# WHAT YOU NEED TO DO:
In the material below, identify each line bearing the word "script". Reproduce those lines.

------------------------

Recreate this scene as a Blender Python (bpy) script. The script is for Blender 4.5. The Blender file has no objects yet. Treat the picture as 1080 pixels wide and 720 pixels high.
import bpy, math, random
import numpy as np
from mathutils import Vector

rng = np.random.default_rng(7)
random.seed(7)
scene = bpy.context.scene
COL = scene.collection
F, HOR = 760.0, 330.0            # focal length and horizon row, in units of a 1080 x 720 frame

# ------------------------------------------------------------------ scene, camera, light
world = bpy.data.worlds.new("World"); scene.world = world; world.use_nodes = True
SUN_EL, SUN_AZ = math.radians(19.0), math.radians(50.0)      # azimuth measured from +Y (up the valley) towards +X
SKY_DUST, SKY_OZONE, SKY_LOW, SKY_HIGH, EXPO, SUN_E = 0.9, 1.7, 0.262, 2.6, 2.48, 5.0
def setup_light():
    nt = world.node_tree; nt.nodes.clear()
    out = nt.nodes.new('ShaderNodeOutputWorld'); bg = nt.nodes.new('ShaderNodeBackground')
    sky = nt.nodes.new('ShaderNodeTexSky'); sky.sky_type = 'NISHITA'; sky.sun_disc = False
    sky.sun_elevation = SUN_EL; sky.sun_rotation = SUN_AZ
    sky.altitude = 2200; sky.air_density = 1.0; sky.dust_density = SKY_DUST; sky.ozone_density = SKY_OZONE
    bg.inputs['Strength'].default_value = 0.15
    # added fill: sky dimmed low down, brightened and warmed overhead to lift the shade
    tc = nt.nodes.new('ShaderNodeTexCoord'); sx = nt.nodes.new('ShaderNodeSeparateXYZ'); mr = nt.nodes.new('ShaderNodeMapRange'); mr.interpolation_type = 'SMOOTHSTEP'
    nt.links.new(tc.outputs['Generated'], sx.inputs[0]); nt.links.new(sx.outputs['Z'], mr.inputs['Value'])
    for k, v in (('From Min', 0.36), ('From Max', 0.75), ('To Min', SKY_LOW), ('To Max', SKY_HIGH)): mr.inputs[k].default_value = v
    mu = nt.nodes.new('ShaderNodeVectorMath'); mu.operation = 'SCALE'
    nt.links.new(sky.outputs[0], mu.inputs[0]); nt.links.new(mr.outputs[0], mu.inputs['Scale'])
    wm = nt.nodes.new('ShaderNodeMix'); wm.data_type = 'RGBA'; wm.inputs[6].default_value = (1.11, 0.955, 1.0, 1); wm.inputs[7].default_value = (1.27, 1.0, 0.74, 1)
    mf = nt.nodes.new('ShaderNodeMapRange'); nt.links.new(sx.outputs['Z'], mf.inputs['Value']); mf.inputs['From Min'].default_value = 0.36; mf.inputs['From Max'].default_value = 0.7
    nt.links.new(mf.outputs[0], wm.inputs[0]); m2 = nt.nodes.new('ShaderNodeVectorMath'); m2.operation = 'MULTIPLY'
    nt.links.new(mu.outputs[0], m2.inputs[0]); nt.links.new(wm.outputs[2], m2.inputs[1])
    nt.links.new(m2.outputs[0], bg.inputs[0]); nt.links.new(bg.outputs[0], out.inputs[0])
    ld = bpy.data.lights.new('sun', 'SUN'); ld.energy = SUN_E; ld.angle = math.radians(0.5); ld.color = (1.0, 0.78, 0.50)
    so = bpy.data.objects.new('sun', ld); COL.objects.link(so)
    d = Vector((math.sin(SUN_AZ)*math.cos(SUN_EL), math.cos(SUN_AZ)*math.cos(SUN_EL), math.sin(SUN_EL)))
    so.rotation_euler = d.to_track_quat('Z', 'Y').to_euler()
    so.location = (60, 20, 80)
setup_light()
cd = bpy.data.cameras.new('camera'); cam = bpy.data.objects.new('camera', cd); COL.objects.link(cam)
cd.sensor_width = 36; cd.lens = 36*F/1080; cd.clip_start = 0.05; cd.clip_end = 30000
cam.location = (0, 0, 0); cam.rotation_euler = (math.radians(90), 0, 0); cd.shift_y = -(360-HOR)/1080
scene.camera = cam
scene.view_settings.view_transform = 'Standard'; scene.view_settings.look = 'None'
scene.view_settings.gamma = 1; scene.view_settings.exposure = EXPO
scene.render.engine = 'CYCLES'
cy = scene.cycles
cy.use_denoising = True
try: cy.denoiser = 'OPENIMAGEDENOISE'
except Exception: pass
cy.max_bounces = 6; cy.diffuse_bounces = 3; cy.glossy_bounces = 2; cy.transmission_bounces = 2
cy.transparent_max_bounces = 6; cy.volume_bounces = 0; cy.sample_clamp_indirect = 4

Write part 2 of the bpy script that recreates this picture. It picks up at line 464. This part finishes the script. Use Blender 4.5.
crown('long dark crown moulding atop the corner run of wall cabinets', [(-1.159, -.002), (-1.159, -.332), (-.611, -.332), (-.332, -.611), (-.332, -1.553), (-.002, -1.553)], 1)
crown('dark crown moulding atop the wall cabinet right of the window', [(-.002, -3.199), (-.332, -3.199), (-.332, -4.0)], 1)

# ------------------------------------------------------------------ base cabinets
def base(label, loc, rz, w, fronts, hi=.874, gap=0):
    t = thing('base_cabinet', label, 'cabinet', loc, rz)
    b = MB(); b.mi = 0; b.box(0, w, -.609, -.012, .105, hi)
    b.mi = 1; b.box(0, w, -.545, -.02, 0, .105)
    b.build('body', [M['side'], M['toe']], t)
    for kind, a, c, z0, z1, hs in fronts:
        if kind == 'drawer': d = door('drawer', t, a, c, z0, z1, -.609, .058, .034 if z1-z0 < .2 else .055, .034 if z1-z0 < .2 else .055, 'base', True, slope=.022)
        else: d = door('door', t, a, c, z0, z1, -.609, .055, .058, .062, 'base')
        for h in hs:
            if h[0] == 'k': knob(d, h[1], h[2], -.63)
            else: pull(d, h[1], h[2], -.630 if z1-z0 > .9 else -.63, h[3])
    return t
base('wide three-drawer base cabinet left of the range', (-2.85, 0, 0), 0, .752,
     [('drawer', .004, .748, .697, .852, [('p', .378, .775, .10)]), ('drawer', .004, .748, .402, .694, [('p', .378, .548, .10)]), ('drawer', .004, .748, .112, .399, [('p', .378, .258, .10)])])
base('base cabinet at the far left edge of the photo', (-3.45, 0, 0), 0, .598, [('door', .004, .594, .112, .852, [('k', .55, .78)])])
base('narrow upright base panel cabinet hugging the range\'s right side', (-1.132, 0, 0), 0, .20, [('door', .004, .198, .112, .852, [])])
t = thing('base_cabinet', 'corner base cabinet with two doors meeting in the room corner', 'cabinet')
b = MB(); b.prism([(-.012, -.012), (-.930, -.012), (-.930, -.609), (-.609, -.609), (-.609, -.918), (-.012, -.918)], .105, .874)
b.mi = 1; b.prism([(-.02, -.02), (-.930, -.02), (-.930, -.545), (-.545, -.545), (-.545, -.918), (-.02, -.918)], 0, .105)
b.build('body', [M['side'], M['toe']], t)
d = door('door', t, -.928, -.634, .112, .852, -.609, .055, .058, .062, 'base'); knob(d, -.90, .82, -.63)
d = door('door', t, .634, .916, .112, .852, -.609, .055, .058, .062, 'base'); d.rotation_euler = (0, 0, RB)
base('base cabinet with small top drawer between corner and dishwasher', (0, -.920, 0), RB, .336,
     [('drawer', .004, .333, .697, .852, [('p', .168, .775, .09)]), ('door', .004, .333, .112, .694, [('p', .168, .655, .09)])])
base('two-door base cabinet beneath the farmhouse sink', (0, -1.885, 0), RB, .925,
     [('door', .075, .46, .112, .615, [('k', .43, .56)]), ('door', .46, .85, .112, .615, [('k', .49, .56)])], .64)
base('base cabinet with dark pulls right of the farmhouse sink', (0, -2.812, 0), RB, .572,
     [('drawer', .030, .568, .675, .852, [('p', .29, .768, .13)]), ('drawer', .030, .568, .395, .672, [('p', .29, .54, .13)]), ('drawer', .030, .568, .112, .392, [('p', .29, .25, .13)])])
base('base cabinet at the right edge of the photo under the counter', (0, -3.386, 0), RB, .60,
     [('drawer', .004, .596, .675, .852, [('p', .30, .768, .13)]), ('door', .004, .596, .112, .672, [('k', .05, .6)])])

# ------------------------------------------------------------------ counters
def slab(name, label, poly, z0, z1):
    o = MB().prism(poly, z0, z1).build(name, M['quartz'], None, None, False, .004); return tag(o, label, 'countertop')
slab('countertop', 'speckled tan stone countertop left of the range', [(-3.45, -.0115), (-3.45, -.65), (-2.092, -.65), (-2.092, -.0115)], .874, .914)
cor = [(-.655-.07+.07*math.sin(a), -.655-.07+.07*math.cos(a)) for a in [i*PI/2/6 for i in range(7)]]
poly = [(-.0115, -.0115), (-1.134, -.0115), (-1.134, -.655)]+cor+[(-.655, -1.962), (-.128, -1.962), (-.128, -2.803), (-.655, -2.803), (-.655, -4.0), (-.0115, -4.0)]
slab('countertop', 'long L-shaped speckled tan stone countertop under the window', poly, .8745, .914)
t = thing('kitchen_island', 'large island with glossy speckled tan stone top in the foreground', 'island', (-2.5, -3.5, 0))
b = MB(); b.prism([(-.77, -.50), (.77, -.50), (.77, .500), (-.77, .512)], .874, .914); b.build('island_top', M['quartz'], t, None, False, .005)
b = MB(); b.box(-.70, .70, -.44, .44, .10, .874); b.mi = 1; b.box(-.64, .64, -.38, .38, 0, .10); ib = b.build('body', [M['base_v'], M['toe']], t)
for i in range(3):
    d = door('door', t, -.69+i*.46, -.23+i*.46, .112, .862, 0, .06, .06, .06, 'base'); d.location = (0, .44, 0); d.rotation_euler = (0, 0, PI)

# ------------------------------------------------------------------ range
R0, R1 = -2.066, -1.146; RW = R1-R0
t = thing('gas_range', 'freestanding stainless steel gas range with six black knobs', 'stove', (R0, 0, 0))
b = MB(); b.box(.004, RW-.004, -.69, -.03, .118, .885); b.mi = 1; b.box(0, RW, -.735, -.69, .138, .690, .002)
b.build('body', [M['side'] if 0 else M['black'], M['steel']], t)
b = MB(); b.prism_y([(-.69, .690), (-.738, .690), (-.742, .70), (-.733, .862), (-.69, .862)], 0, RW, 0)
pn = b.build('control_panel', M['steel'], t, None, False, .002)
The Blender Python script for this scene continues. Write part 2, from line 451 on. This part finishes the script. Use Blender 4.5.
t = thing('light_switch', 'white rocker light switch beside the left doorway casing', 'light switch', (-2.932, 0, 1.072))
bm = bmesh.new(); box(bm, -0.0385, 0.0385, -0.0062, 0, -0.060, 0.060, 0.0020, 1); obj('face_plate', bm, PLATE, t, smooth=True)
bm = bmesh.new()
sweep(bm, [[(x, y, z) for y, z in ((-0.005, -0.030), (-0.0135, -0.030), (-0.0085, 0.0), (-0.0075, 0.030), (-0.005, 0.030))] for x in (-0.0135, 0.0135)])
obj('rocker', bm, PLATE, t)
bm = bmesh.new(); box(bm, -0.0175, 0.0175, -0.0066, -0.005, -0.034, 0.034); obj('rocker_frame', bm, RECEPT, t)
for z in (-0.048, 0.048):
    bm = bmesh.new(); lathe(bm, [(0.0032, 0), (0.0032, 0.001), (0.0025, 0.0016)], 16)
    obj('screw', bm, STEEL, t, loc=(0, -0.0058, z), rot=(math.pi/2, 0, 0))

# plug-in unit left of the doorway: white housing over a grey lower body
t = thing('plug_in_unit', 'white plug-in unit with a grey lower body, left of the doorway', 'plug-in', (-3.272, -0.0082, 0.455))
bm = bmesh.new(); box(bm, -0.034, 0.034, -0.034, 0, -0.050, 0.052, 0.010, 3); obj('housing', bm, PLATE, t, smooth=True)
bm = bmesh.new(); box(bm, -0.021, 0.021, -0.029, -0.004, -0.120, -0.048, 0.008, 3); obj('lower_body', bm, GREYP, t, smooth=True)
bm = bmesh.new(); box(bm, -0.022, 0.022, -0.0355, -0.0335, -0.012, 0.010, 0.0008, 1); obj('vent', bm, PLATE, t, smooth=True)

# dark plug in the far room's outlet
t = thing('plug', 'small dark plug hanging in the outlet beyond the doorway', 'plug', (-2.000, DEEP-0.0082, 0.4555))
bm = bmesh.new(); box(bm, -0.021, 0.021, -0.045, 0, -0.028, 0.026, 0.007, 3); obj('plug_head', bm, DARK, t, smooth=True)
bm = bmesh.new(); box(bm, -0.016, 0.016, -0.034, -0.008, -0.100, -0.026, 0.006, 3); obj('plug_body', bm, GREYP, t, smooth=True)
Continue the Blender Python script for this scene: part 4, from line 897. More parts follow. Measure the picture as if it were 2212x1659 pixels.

------------------------

# THE ANSWER:
Recreate this scene as a Blender Python (bpy) script. The script is for Blender 4.5. The Blender file has no objects yet. Treat the picture as 1080 pixels wide and 720 pixels high.
Write part 2 of the bpy script that recreates this picture. It picks up at line 464. This part finishes the script. Use Blender 4.5.
The Blender Python script for this scene continues. Write part 2, from line 451 on. This part finishes the script. Use Blender 4.5.
Continue the Blender Python script for this scene: part 4, from line 897. More parts follow. Measure the picture as if it were 2212x1659 pixels.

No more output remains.